There is something to be said for packing light, but I’m not sure I know exactly what that is, because we brought two luggages full of books. Well, not totally full of books—we squeezed underwear and t-shirts around the edges, we wouldn’t want the books to get damaged in transit or anything. Instead of researching and planning our itinerary, I…researched and planned out the purchase of an additional luggage (“we need it, Jon. You don’t want your kids to grow up illiterate, right??”).
A few people have asked if it wouldn’t be lighter to use an ereader like a Kindle or a Kobo, and I think it’s not so much a rhetorical question as it is asking why we’re not using ereaders. I don’t know! Am I against all technology? Not quite. Do I love the idea of Caleb with an ereader in his hand? Definitely not. But also…
Where’s the fun in that? I’m rubbing my hands together in delight, a gremlin hoarding up treasures, stocking up my luggage with that most precious of commodities. We have some really good stuff packed in there (the first few books from A Wrinkle in Time, the Golden Compass series, A Letter for the King, The Search for Wondla, Amari and the Night Brothers, Neil Gaiman)! I’m still reading aloud to them before bed, but also on the subway, on airplanes, on long train rides between cities, and also when we’re waiting for food at a restaurant, or while we’re taking a snack break at the park.
Some things I was saving just for this trip, some things we started before we left to make sure they were stories and characters we wanted to commit to, since there’s no returning them to the library until we’ve come home, and other things the kids packed for themselves.
It was fun to watch and advise as Caleb and Naomi sorted out their own reading list, putting books on hold from the library, stacking up piles. Thinking ahead to how hard it might be to find new books (in English) that they’d love, in Japan and Taiwan, should the need arise, they had to think about books that they hadn’t yet read but knew would be good, so we have lots of the remaining titles in a series.
I think there’s still some magic in holding a book in the hand, in going to the library to see if our books have arrived, in seeing the stack of them with eyes glinting and wide. It’s not the same story when the witch’s ereader is glitching as she’s trying to add frog powder to her cauldron around the fire, or Harry Potter’s backpack full of not textbooks and scrolls, but a nifty ipad. There’s definitely some voodoo magic in screens also, but the magic of the pages and paper, the creased covers, the wrinkled paper from the rain, the crack of the spine, a book that looks like you’ve journeyed inside of it, is of the purest sort.

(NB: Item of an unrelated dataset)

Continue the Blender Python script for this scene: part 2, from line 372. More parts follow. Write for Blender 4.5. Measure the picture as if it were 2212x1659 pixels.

Maybe one day Caleb will choose to get an e-reader (and Naomi, and Junia). We’re not quite there yet, so for now we will be wheeling our luggage of books around.





I’m going to leave you with this unexpected gem:
”A present!” Penelope could hardly believe it. But it was true. Even on their modest incomes, the servants had managed to pool together enough money to buy Penelope an absolutely spectacular gift. It was a new type of pen called a “fountain pen,” which could write line after line without having to be dipped into the inkwell.
The book is the fourth in the series The Incorrigible Children of Ashton Place, which we had started some time ago in Canada—I think I recall snow falling around us when we started book 1. I’m not a huge, huge fan of this series, but the kids find it hilarious (too hilarious, sometimes). It’s about three kids who were raised by wolves, which tells you …something about why they like it so much.
It’s an interesting paradox for the kids: when we’re at home, we often read to find new countries and worlds and times to adventure through, and when we’re far from it, it’s nice to have something comfortable to remind us of where we come from.